Another area in which Streisand set strict limits for herself was that of color. Unable to decide between gray and burgundy for the house’s exterior, she used both—the house is gray on two sides, burgundy on two sides. These colors formed the basis for the interiors, which consist of only two color ranges: black to gray, and burgundy to pale rose. Each room in the house is decorated in a different combination of these two spectrums, and no deviation is allowed: “I don’t put a black vase in the gray-and-burgundy room,” says Streisand. Nor does she put burgundy flowers in the rose bed-room, or pink flowers in the burgundy-and-gray living room. Even the wrappers on the candy in the candy dishes are color-coordinated.

Streisand doesn’t find this narrow range of colors at all confining; in fact, she says, “I like monochromatic rooms, and I like black-and-white movies.” The family photos atop the piano in the living room are black and white—color photos would disturb the harmony. “I like to wear one color; I never wear prints,” Streisand continues. “I think a person sort of fades away in prints.” Still, that didn’t stop her from doing a couple of rooms in prints. She calls the study off the living room her ‘Art Deco Matisse room,” in deference to the artist who so magically juxtaposed pattern on pattern in his paintings. In the room is a Deco sideboard that a previous owner had left out in the rain. Streisand rescued and restored it, and when she decided to use it as a stereo cabinet, she had a pair of speaker cases made. Their carving matches that of the sideboard exactly, and she takes pains to point out how beautifully they are made.

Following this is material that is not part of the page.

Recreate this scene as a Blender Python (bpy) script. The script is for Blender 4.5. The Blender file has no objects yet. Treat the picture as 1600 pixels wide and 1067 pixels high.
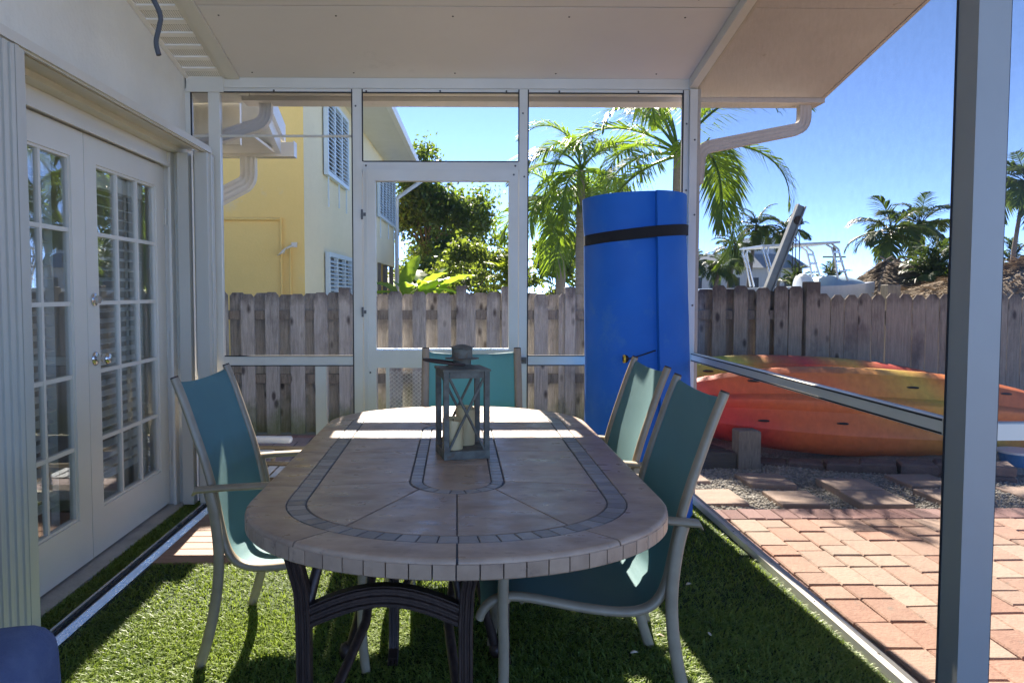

But then craftsmanship is something that Streisand feels passionately about. The house, she says, took nearly five years to complete. “Doing this took me almost a year,” she sighs, pointing to one of a pair of elegant gray silk tassels that hang from the silk-rope handrail in the stairway. Craftsmanship is also the main reason she loves old things. “Where could you buy shoes like this?” she asks, reaching for a pair of 1920s pink satin evening slippers, part of the wardrobe of vintage clothing that fills the house’s closets (color-coordinated with each room, of course).

Barbra Streisand began to collect vintage clothes as an aspiring actress because she couldn’t afford new ones, but she never stopped appreciating their quality. In another closet, Streisand pulls out an ancient, honey-colored coat of karakul with fox trim, for which she paid ten dollars at a thrift shop. “I went to audition for I Can Get It for You Wholesale in that,” she remembers. (The rest is history, and Streisand later had the coat copied exactly, but in white, for her role in Funny Girl on Broadway.) “Look at that embroidery,” she says, showing off the lining. “It’s a wonderful metaphor for life, isn’t it? That something should be as beautiful on the inside as it is on the outside—maybe even more beautiful.”

But, as this tireless collector is fond of saying, “I like the idea of evolution and change.” Having focused on American Arts and Crafts furniture, folk art, Pairpoint lamps, and paintings by Thomas Hart Benton and Edward Hopper, Streisand now says, “This time I’m moving back in history—I’m fascinated by eighteenth-century America.” Between study trips to places like Winterthur and Monticello (which inspired her to repaint her Beverly Hills dining room a deep, rich ivory), Streisand is buying everything from primitive paintings and furniture to eighteenth-century American interpretations of Chippendale and Queen Anne.

To make her vision of Americana complete, Streisand would love to build a new house, “with a lot of porches” and perhaps a grand stair hall, inspired by the historic Colonial and southern houses that she has seen in her travels. However, on top of her new contract with Sony to record six albums and make new films, including an adaptation of Larry Kramer’s play The Normal Heart, building a new house may be too much for one person to handle. Then again, Barbra Streisand has only to recall the tagline of her film Yentl (one of the few movies that a woman co-wrote, produced, directed, and starred in): “Nothing’s impossible.”